Duke Mencheston, professeur de sémiotique des cosmétiques à l’Université d’Acapulco montre qu’en réalité rien n’est tombé du ciel et que la chute était prévisible « Il est tout à fait extravagant d’avoir imaginé construire un géant industriel reposant sur un graine avec un nom aussi ridicule ». Tout est dit. Les années 90, friandes des dénominations neu-neu se jettent à corps perdu dans le jojoba. « En France, l’apparition de Fido Dido est d’ailleurs contemporain du succès foudroyant du Jojoba » remarque Duke Mancheston. Mais aujourd’hui Christain Pinquetet se retrouve seul avec ses shampoings et autre sets de tables aux dénominations nunuches. Emblématique est son jeu de société On est tous jojo-baba qui n’est plus du tout diffusé.
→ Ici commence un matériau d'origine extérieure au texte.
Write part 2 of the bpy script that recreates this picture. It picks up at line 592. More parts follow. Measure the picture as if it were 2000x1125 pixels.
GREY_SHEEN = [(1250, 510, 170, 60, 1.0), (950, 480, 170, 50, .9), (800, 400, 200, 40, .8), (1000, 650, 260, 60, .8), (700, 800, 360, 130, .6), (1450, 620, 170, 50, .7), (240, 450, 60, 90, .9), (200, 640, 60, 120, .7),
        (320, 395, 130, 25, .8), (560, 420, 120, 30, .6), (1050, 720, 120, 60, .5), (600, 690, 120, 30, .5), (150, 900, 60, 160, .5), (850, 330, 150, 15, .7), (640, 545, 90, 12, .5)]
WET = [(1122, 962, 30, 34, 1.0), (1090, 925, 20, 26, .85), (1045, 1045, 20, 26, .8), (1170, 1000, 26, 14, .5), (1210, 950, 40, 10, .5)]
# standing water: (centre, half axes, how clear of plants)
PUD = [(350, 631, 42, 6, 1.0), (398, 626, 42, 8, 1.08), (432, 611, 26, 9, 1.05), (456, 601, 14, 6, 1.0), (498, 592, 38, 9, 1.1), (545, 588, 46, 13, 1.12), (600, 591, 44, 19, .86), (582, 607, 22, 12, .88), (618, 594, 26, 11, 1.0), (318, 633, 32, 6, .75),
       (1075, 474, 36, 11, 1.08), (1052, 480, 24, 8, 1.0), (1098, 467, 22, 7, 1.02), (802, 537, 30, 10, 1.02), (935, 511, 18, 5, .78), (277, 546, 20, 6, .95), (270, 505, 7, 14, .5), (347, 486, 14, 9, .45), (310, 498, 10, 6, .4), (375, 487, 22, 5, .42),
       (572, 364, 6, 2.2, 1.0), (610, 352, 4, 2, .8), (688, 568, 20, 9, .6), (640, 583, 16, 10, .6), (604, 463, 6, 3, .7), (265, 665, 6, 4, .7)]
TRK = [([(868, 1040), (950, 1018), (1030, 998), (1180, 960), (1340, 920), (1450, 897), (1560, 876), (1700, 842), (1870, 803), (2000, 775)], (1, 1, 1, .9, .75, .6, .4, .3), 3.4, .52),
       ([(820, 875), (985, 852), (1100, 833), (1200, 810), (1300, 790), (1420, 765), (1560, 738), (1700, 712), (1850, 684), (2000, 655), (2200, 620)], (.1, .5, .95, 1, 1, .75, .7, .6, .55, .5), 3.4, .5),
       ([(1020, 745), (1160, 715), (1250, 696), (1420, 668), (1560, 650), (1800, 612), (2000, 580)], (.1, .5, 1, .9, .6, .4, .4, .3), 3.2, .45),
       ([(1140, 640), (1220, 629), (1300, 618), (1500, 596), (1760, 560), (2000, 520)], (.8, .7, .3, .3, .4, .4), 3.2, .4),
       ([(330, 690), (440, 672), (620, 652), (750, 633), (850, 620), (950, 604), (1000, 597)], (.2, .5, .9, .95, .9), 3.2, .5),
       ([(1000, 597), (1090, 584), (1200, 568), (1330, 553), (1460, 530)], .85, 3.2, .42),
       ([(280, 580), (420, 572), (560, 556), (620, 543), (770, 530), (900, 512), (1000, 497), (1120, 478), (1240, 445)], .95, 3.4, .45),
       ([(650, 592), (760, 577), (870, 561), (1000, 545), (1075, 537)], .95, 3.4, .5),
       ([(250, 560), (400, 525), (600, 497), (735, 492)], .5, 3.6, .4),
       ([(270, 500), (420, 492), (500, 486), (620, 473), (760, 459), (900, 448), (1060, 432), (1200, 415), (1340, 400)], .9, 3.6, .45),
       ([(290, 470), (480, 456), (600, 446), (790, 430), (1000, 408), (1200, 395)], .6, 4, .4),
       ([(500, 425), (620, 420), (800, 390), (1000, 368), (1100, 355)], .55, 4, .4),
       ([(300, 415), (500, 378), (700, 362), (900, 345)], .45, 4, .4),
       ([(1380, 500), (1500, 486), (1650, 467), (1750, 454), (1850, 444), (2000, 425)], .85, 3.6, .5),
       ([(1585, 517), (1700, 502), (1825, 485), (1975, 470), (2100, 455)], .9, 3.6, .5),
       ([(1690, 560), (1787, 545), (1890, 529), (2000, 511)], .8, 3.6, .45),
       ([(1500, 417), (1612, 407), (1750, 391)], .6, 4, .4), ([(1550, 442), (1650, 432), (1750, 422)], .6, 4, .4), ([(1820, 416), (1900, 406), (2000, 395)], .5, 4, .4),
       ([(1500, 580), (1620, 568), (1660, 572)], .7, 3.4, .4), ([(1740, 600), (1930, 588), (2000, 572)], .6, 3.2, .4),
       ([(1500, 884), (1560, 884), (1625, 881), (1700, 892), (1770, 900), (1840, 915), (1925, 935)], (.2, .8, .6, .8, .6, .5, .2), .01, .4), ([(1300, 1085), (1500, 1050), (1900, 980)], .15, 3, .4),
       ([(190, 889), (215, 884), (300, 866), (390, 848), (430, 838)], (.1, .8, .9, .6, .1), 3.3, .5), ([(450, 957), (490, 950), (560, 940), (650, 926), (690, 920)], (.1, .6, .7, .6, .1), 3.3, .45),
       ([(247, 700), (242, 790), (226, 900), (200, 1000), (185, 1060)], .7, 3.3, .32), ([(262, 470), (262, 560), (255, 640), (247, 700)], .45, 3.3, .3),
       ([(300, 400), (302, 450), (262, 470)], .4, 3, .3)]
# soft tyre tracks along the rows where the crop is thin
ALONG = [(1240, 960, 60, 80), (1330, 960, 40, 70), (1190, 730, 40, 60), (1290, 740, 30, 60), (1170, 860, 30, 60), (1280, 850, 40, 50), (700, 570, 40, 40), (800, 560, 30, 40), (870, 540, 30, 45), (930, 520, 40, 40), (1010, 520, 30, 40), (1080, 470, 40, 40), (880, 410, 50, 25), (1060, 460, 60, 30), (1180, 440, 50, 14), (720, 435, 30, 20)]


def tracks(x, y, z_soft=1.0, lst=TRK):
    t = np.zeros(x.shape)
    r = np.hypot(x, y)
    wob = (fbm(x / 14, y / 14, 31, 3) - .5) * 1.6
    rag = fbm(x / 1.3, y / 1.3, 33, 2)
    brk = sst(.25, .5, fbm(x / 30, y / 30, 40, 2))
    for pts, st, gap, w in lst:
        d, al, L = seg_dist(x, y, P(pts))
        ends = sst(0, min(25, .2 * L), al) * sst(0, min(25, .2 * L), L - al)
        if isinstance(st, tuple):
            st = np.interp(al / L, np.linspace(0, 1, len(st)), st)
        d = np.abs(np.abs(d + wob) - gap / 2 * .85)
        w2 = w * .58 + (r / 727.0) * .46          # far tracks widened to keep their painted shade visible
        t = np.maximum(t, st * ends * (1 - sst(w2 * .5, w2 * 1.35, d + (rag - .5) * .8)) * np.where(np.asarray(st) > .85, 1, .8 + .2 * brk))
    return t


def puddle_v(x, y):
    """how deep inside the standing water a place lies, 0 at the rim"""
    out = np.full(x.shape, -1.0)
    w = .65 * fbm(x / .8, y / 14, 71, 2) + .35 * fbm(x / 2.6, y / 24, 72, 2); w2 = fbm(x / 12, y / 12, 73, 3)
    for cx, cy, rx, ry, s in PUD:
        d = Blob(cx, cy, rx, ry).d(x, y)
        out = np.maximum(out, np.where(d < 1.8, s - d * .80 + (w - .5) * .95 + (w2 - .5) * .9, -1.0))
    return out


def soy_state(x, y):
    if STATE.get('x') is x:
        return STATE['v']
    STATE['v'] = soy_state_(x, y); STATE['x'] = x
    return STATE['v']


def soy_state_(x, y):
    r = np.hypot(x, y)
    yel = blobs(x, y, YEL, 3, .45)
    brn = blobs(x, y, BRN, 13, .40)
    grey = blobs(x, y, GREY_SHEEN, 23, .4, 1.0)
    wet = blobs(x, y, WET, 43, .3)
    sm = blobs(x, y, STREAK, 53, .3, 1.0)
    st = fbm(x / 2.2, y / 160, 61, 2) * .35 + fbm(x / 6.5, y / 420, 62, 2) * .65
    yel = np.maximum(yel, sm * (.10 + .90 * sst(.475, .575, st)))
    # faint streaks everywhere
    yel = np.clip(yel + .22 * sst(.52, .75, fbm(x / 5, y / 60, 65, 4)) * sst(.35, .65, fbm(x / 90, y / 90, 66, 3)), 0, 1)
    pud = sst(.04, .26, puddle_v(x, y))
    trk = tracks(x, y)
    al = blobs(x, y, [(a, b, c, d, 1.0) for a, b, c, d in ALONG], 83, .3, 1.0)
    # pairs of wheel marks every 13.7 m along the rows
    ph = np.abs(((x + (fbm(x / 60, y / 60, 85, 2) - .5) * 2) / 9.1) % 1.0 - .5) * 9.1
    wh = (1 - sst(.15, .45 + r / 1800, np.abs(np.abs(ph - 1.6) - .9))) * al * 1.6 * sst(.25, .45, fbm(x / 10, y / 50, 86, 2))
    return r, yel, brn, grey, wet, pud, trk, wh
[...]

L’aloe vera subira-t-il la même déconvenue ? Les entreprises cosmétiques ont en tous cas pris les devant en prenant une plante au nom un peu plus aristocratique. Mais Duke Mancheston lui prédit le même sort : jojoba, aloe vera, DHEA, huile d’avocat, extrait d’échinacéa, cire de carnauba, acides gras, vitamine A, huile de calandula, de chaulmogra, actifs d’arnica… Tous ces composants qui nous semblent aujourd’hui indéboulonnables seront bientôt balayés quand le A sera aussi démodé que le logo de Thierry Mugler. C’est ce qu’a compris l’entreprise I love U qui tente de lancer des gammes de crèmes dépilatoires au cajeput et au calamus, et des anti-diurétique au buchu et au copahu vendus aujourd’hui exclusivement chez Colette. Des études américaines ont en effet montré que le –u était la lettre la mieux associée par les couches les plus éclairées des jeunes urbains à des mots-clefs tels que régénérateur tissulaire, astringent, revitalisant, réhydratant, bactéricide, anti-inflammatoire, cicatrisant, fongicide et virulicide. Alors un conseil : ne jeter pas vos boîtes de pastille à l’eucalyptus, il y a des chances que vous puissiez les réutiliser d’ici peu sous forme d’autobronzant ou de collyre anti-effet peau d’orange.